┌─ Data provided

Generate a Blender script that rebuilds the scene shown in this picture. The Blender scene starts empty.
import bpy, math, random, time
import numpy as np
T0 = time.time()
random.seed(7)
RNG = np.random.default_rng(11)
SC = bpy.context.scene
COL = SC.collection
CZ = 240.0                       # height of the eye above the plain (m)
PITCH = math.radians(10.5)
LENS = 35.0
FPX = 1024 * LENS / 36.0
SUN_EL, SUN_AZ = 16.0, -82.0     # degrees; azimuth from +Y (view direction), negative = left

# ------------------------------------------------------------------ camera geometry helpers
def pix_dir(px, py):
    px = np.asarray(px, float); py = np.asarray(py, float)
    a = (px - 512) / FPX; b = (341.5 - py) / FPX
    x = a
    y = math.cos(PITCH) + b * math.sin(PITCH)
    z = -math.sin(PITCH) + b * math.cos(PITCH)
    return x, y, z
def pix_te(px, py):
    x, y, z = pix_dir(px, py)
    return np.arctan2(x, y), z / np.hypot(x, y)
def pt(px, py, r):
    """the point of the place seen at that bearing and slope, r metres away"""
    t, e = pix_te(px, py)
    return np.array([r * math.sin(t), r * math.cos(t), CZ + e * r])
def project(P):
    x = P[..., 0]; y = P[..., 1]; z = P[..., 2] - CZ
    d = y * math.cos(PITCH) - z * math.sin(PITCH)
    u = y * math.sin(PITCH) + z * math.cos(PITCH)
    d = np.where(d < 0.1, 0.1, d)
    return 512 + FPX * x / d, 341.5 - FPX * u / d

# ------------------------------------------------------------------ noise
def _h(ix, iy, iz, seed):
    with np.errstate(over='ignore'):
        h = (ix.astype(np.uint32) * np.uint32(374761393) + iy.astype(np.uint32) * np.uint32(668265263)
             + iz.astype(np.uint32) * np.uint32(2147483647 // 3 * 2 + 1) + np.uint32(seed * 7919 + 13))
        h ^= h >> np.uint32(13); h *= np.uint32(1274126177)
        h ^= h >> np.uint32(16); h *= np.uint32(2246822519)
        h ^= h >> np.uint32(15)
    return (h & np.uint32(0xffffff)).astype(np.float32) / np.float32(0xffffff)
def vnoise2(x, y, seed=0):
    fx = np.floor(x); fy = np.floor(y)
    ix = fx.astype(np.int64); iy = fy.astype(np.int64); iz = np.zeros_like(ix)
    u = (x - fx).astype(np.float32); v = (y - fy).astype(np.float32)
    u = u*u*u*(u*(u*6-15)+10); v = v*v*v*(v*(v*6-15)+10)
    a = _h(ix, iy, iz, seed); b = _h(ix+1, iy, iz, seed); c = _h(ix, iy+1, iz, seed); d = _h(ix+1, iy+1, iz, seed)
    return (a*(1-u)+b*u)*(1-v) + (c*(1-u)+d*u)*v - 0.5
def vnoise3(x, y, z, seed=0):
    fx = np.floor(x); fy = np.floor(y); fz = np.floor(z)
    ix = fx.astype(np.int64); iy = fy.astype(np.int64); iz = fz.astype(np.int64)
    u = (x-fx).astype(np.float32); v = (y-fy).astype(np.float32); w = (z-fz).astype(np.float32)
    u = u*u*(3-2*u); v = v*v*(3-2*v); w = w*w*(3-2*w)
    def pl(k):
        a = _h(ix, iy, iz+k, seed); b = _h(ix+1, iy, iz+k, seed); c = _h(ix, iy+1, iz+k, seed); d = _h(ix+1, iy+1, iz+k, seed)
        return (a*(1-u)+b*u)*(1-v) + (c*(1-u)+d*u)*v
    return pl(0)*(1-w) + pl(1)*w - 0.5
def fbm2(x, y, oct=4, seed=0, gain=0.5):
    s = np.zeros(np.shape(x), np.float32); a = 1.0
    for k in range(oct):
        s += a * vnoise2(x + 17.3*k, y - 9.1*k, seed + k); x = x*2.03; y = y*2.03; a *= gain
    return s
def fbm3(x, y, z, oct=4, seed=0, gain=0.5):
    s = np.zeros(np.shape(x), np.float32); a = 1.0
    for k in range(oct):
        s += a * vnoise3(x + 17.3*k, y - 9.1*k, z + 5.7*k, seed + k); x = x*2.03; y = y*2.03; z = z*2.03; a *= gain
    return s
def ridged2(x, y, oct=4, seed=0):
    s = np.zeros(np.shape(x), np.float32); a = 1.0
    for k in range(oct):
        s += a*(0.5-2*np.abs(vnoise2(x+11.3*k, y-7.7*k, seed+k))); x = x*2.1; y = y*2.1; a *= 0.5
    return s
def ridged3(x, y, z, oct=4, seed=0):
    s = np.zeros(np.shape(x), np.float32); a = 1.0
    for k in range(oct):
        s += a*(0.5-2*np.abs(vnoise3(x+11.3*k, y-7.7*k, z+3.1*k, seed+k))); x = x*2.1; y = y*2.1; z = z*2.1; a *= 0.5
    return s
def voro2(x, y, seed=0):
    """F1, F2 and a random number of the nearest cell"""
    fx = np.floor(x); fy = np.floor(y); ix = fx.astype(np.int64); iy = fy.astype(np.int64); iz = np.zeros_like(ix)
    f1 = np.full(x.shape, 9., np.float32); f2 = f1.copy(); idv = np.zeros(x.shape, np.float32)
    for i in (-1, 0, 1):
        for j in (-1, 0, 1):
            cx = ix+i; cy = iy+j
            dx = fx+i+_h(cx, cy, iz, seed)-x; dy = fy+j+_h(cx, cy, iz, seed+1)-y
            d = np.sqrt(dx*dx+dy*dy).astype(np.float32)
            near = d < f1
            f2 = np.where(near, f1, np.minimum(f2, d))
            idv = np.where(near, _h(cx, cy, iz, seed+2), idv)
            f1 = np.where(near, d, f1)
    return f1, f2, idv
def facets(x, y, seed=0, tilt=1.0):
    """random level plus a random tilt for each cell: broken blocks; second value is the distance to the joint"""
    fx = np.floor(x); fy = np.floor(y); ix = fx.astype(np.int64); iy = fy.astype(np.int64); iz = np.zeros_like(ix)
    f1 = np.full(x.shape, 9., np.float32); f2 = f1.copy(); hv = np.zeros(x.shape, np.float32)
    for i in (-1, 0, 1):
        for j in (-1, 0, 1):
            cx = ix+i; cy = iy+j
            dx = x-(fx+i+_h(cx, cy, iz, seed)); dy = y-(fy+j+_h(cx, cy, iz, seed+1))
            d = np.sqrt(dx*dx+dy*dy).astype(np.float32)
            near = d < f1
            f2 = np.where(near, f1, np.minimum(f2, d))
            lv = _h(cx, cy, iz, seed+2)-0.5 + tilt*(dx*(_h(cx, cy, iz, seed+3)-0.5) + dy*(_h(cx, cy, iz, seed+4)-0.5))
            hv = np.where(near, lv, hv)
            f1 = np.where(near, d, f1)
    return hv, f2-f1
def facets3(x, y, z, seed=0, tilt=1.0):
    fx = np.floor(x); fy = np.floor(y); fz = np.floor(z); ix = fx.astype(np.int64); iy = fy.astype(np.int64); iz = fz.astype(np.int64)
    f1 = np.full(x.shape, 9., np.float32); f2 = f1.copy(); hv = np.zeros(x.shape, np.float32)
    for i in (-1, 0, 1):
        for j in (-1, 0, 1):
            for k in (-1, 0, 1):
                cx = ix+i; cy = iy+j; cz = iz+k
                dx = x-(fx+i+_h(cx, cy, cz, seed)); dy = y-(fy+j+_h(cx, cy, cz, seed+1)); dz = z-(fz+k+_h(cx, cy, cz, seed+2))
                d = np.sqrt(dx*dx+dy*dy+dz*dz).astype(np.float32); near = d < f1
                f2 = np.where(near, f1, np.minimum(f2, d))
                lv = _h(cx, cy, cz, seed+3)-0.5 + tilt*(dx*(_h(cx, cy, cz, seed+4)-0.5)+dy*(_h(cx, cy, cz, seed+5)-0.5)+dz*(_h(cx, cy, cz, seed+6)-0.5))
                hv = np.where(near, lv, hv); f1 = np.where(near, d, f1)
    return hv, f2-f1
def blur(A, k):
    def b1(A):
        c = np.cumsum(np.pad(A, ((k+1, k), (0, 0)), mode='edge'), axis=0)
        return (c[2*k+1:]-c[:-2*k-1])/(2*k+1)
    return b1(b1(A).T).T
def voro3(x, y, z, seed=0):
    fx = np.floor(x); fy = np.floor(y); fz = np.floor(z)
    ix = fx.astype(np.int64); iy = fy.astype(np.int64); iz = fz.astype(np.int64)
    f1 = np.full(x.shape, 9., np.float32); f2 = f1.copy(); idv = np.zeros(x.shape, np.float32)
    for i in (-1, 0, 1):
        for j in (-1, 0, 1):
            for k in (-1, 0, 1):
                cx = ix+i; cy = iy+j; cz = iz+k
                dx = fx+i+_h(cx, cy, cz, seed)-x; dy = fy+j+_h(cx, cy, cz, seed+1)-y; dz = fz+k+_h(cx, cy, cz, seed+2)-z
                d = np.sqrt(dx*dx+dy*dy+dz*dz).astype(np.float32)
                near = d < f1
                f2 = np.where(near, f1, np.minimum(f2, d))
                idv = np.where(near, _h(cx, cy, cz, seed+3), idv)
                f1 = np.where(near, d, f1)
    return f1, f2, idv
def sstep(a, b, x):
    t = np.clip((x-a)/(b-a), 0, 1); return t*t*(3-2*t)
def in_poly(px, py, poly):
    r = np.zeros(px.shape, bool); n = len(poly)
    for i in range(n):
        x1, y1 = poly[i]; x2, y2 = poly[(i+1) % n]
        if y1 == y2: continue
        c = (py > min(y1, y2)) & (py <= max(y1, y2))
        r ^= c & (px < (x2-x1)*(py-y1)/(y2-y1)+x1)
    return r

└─

In the listing above, please print only the lines from the first one to the line where "SUN_EL, SUN_AZ = 16.0, -82.0" appears, exactly as written, both of those lines included.

**Output for this task**
Generate a Blender script that rebuilds the scene shown in this picture. The Blender scene starts empty.
import bpy, math, random, time
import numpy as np
T0 = time.time()
random.seed(7)
RNG = np.random.default_rng(11)
SC = bpy.context.scene
COL = SC.collection
CZ = 240.0                       # height of the eye above the plain (m)
PITCH = math.radians(10.5)
LENS = 35.0
FPX = 1024 * LENS / 36.0
SUN_EL, SUN_AZ = 16.0, -82.0     # degrees; azimuth from +Y (view direction), negative = left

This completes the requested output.